What is asked
Reproduce the top of the data verbatim, through and including the line that contains "sc = bpy.context.scene".

Material provided
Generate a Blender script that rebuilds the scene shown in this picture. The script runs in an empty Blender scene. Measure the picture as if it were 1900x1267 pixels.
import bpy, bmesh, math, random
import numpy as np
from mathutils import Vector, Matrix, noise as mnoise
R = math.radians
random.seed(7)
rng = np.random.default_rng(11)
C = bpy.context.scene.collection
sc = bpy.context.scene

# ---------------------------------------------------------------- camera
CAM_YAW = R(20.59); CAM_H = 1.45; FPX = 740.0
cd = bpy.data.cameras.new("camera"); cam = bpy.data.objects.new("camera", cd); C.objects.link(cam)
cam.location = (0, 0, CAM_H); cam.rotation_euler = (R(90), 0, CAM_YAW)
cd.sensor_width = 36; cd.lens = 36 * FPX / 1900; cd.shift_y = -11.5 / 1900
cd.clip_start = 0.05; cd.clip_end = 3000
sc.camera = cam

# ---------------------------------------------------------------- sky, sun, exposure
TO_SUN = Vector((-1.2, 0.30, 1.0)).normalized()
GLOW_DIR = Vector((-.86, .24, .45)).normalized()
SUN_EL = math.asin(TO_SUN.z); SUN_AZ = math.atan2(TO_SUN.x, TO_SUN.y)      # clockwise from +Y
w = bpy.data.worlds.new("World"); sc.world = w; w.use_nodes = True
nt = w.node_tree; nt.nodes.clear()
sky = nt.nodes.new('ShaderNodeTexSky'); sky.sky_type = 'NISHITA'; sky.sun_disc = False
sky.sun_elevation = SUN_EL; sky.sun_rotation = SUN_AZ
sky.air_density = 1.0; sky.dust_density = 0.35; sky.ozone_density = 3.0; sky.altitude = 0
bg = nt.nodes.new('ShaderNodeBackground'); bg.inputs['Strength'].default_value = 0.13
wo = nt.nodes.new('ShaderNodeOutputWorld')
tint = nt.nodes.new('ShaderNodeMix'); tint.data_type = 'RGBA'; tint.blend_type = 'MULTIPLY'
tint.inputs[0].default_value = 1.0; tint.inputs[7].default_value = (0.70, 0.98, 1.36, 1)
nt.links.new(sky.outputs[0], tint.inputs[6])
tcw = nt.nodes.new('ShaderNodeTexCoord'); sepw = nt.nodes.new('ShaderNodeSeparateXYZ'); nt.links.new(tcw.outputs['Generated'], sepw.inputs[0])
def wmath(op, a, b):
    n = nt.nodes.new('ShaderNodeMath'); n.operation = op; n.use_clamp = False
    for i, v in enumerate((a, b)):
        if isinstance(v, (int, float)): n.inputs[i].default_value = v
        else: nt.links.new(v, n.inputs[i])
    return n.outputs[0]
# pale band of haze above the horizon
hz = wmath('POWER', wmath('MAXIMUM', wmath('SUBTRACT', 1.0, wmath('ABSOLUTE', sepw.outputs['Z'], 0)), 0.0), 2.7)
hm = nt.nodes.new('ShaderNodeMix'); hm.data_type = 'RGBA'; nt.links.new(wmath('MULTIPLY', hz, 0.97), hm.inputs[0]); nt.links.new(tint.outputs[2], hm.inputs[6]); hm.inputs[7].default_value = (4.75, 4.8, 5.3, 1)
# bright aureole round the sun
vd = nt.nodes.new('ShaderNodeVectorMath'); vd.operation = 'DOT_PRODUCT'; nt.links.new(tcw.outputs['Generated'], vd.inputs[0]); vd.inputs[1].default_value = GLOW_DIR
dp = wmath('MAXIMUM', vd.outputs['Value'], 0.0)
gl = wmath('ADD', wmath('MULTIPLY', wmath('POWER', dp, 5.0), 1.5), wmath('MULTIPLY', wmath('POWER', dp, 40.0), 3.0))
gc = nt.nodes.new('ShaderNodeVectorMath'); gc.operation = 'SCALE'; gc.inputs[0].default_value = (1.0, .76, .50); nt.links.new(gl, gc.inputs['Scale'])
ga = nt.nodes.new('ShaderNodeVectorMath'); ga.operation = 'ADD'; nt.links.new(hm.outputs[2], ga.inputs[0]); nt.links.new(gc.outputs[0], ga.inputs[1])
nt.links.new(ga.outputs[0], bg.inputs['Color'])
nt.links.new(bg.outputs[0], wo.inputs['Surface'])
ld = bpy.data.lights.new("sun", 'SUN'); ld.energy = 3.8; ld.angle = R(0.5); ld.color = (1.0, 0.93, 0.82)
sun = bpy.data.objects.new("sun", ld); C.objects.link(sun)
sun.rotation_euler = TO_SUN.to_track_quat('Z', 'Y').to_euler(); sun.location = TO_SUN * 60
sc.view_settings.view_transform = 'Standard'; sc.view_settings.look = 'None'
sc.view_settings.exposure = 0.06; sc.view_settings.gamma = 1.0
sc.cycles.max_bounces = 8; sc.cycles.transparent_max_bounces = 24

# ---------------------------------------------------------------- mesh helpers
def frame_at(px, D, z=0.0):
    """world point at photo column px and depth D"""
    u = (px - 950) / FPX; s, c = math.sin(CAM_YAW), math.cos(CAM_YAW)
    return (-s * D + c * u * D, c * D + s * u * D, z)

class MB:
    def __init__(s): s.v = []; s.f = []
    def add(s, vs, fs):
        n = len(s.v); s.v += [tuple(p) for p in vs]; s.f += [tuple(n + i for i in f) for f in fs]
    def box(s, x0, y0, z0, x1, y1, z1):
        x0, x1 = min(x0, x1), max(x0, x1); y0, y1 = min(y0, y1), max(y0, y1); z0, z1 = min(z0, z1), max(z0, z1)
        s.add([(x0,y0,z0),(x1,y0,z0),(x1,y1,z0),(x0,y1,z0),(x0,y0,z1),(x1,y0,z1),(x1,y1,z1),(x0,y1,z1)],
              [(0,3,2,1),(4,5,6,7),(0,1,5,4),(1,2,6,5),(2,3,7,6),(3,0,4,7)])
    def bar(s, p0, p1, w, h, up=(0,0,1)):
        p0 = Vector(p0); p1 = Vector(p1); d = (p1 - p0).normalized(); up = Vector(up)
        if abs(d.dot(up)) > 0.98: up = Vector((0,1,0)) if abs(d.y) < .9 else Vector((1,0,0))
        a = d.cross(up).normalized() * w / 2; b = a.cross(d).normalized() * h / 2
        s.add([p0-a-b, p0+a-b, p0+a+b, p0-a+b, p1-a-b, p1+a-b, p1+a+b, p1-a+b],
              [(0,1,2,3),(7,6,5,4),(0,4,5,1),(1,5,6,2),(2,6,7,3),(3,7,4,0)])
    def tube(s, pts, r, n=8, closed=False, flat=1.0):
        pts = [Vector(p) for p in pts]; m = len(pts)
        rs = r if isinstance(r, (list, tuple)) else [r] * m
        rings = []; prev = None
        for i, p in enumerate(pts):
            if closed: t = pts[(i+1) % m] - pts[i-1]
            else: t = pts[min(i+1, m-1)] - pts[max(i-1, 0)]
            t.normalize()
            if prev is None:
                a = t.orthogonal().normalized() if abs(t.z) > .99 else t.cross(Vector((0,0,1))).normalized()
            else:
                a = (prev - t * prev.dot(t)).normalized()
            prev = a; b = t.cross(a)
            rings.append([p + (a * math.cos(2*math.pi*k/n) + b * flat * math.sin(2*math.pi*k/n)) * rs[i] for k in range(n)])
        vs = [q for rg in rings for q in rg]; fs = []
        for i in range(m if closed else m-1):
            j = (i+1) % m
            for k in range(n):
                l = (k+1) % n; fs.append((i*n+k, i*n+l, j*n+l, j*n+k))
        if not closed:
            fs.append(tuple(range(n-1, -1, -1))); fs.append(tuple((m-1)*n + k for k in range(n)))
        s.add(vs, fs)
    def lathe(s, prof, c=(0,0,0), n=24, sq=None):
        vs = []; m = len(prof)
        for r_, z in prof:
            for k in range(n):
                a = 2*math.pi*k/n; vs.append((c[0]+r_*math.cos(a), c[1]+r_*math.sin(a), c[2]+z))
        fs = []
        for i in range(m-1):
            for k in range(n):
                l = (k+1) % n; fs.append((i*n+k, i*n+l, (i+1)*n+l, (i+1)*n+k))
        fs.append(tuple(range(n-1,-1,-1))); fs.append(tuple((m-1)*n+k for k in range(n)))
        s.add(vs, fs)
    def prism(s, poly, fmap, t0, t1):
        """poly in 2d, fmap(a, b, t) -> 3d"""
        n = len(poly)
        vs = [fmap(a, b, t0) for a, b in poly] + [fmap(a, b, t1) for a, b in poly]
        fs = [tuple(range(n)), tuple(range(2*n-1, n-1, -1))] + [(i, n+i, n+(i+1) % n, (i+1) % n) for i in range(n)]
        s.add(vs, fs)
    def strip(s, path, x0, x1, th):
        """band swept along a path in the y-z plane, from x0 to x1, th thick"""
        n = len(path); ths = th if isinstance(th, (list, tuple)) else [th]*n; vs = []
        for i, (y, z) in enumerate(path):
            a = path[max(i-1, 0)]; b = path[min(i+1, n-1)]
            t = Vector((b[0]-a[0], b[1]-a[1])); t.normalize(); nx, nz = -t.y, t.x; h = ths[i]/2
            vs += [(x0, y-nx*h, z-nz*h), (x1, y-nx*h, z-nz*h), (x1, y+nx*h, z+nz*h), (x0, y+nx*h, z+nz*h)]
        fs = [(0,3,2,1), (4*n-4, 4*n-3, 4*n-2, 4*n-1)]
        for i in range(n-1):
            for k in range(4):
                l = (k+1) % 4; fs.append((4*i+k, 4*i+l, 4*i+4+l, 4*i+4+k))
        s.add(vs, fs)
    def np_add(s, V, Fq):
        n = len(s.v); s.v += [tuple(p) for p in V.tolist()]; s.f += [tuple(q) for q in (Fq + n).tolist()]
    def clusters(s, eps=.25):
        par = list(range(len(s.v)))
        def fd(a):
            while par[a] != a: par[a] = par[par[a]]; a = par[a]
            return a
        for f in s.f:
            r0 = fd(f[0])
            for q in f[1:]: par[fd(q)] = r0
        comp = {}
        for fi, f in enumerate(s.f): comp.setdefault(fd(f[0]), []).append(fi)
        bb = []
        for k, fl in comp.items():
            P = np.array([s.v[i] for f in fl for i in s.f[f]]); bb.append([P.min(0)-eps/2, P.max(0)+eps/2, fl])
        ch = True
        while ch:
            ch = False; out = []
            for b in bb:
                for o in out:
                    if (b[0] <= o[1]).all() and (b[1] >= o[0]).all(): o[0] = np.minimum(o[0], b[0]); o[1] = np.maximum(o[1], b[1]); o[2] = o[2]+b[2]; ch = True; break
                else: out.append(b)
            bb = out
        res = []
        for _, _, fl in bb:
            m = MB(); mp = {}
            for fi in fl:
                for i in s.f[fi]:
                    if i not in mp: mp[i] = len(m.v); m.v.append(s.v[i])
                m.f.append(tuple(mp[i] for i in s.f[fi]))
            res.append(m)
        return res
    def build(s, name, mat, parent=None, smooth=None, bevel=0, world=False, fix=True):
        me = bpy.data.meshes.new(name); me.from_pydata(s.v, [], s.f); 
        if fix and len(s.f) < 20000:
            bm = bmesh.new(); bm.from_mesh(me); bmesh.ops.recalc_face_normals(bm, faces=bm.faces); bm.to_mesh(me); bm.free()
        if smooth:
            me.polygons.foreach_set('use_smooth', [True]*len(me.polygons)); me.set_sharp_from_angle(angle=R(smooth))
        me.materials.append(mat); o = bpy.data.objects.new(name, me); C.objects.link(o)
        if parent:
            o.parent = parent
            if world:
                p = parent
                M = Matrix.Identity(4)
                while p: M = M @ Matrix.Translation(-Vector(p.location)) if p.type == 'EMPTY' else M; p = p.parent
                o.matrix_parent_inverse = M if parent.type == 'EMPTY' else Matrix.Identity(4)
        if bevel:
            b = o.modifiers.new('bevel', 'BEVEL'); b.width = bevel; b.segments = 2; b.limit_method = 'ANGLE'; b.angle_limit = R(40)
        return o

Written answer
Generate a Blender script that rebuilds the scene shown in this picture. The script runs in an empty Blender scene. Measure the picture as if it were 1900x1267 pixels.
import bpy, bmesh, math, random
import numpy as np
from mathutils import Vector, Matrix, noise as mnoise
R = math.radians
random.seed(7)
rng = np.random.default_rng(11)
C = bpy.context.scene.collection
sc = bpy.context.scene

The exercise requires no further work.